Material for the task:
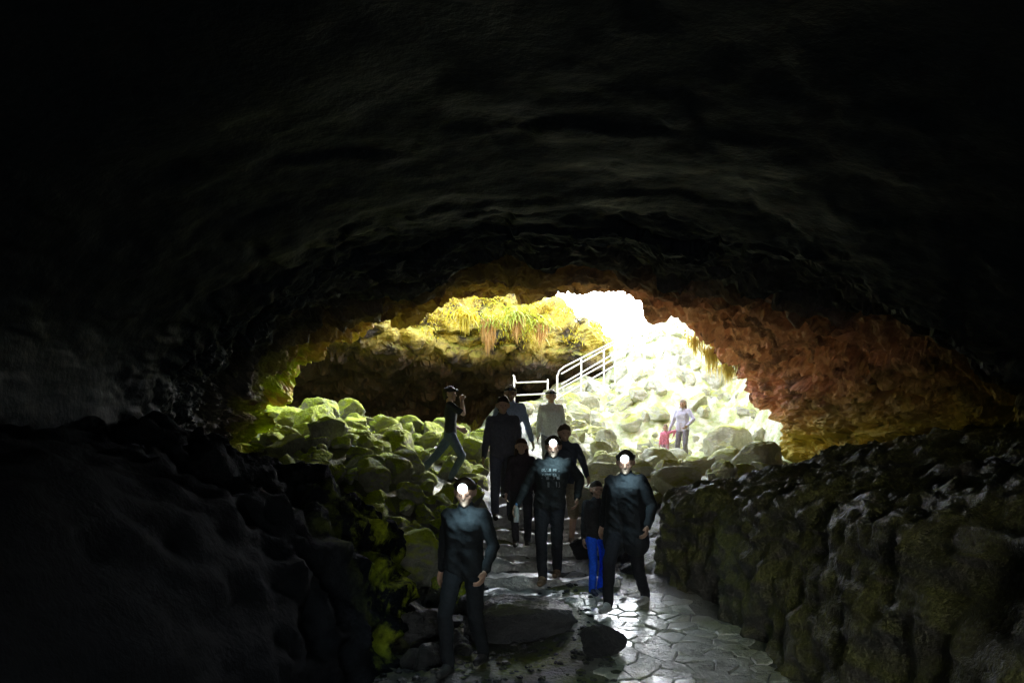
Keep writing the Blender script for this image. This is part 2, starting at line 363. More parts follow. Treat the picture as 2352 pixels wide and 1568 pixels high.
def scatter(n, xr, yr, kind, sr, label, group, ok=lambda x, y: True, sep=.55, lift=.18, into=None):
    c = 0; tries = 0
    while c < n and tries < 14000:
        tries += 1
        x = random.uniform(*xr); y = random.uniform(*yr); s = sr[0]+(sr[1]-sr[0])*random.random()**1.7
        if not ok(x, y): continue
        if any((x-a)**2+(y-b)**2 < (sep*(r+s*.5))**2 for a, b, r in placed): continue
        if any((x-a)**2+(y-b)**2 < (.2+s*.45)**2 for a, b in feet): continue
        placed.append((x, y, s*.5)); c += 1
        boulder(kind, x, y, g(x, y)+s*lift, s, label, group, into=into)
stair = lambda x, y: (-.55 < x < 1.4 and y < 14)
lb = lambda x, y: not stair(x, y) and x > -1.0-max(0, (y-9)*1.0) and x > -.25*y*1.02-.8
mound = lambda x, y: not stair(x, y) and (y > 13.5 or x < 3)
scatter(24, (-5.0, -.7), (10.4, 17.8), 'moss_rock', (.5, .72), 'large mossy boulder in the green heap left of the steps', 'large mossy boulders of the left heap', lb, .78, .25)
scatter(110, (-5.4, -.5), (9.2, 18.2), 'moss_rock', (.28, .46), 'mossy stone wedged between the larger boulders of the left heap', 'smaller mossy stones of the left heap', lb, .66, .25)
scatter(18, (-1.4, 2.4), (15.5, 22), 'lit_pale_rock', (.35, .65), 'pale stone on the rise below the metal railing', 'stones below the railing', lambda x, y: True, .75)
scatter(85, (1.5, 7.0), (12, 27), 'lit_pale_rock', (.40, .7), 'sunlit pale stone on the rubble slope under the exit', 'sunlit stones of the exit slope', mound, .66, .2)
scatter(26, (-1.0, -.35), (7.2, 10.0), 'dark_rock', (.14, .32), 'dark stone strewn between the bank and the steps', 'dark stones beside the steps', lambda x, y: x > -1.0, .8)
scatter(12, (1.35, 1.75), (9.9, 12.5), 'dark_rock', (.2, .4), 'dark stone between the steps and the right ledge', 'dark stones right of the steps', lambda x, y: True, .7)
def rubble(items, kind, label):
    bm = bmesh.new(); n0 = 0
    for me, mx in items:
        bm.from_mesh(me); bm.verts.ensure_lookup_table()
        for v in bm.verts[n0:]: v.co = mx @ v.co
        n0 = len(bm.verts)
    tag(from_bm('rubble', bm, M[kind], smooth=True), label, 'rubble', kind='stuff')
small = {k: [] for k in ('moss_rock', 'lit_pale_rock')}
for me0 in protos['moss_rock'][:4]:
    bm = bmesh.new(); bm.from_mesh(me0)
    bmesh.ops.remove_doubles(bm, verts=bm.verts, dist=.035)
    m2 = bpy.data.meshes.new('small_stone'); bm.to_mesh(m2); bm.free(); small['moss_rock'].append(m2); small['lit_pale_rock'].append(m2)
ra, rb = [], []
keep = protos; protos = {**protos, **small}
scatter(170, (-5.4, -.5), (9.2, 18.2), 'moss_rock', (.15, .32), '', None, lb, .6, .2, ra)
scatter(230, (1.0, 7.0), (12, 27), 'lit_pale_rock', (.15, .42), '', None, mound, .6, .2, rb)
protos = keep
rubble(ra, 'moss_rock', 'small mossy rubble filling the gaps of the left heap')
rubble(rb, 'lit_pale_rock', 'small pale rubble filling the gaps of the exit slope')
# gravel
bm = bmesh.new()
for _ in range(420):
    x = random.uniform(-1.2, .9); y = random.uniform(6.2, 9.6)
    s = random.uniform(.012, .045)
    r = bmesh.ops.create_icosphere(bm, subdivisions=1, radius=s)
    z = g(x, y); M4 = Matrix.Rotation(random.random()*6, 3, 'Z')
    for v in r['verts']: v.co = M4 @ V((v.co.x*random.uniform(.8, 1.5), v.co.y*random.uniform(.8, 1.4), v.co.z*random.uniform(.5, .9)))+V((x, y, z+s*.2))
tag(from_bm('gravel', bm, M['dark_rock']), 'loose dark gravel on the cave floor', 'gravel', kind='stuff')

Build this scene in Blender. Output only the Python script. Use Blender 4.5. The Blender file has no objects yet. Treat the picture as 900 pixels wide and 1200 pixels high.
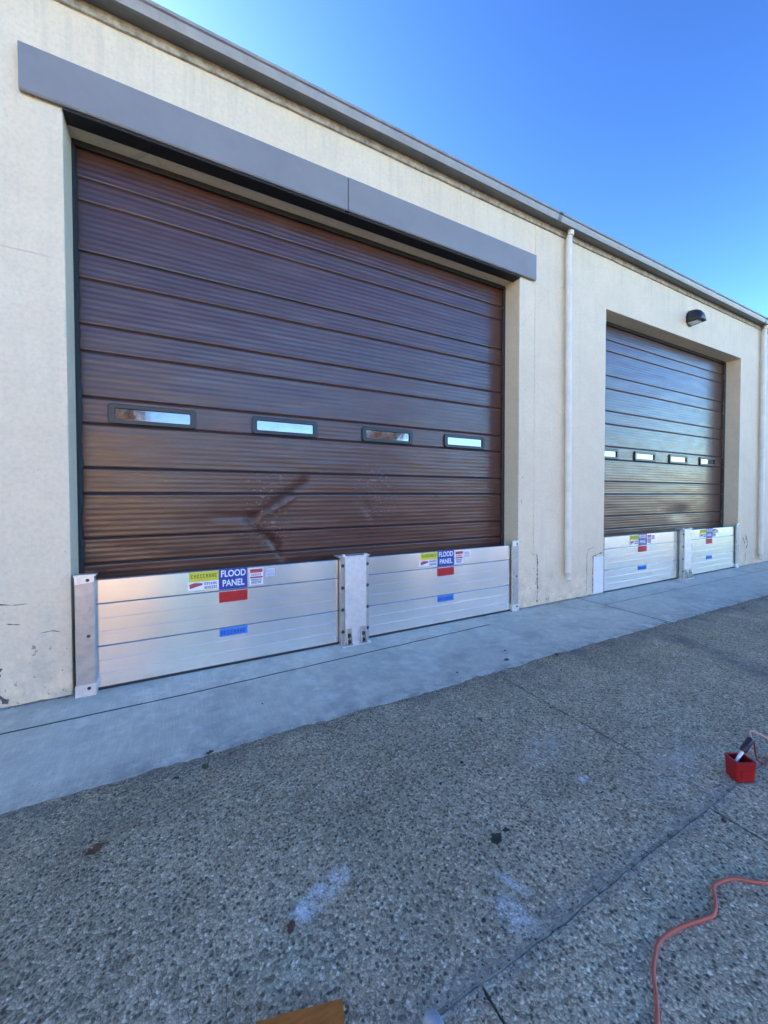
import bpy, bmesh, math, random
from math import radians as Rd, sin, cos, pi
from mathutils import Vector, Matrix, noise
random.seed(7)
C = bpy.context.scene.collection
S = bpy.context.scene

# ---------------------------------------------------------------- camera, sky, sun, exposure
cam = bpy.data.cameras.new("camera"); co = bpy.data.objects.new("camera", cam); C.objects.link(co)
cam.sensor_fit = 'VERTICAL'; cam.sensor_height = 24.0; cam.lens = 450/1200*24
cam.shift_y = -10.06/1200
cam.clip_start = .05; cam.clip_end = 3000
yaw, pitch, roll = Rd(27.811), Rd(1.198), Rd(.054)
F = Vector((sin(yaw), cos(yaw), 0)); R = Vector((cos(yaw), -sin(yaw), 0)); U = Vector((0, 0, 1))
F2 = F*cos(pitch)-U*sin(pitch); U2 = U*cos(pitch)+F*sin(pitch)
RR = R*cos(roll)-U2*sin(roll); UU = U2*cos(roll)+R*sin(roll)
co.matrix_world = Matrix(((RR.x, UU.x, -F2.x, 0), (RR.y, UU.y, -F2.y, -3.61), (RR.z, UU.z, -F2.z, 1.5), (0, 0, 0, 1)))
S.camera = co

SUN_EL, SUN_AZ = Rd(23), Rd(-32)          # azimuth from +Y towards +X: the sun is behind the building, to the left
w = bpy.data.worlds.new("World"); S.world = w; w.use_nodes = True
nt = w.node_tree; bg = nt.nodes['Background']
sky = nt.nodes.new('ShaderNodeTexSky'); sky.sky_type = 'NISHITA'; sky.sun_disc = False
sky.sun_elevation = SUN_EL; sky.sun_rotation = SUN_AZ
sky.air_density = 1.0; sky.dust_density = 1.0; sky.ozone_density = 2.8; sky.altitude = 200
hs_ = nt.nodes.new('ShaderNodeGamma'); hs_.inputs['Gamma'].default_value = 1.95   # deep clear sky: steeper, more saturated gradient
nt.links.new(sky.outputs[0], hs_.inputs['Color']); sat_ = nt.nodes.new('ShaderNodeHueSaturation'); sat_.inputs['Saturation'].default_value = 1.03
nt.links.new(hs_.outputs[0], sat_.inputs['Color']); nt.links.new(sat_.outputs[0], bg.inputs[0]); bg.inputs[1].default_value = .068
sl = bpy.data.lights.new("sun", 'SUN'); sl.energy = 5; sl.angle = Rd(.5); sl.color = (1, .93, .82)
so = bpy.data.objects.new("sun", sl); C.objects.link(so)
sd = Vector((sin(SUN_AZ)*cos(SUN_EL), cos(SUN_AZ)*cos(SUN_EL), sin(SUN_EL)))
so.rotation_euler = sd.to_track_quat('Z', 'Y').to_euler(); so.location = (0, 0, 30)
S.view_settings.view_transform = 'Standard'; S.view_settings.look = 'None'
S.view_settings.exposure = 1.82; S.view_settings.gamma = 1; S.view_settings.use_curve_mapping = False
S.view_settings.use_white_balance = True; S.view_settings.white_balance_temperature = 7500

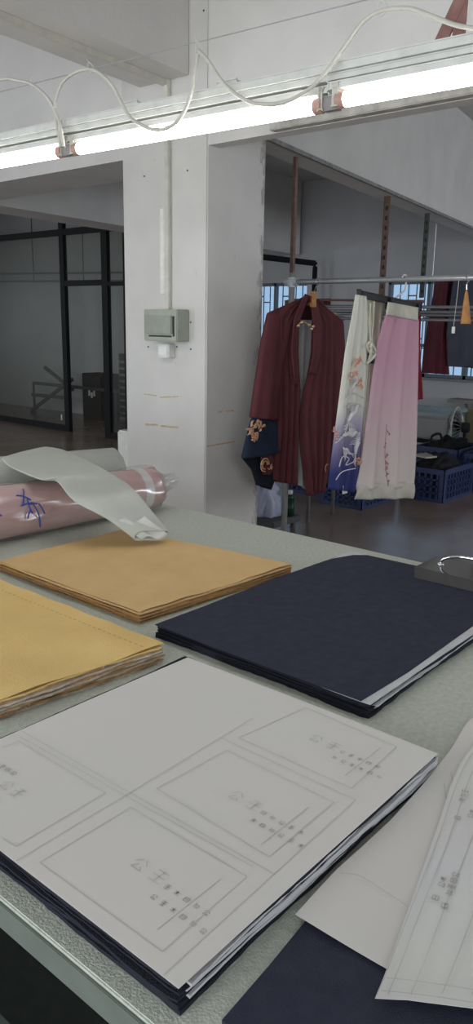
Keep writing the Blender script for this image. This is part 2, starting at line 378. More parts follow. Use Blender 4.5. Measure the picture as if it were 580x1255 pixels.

Requirement:
Starting at the line that contains "Build this scene" and stopping after the line that contains "S.camera = co", copy every line exactly. Leave any pictures behind.

Correct response:
Build this scene in Blender. Output only the Python script. Use Blender 4.5. The Blender file has no objects yet. Treat the picture as 900 pixels wide and 1200 pixels high.
import bpy, bmesh, math, random
from math import radians as Rd, sin, cos, pi
from mathutils import Vector, Matrix, noise
random.seed(7)
C = bpy.context.scene.collection
S = bpy.context.scene

# ---------------------------------------------------------------- camera, sky, sun, exposure
cam = bpy.data.cameras.new("camera"); co = bpy.data.objects.new("camera", cam); C.objects.link(co)
cam.sensor_fit = 'VERTICAL'; cam.sensor_height = 24.0; cam.lens = 450/1200*24
cam.shift_y = -10.06/1200
cam.clip_start = .05; cam.clip_end = 3000
yaw, pitch, roll = Rd(27.811), Rd(1.198), Rd(.054)
F = Vector((sin(yaw), cos(yaw), 0)); R = Vector((cos(yaw), -sin(yaw), 0)); U = Vector((0, 0, 1))
F2 = F*cos(pitch)-U*sin(pitch); U2 = U*cos(pitch)+F*sin(pitch)
RR = R*cos(roll)-U2*sin(roll); UU = U2*cos(roll)+R*sin(roll)
co.matrix_world = Matrix(((RR.x, UU.x, -F2.x, 0), (RR.y, UU.y, -F2.y, -3.61), (RR.z, UU.z, -F2.z, 1.5), (0, 0, 0, 1)))
S.camera = co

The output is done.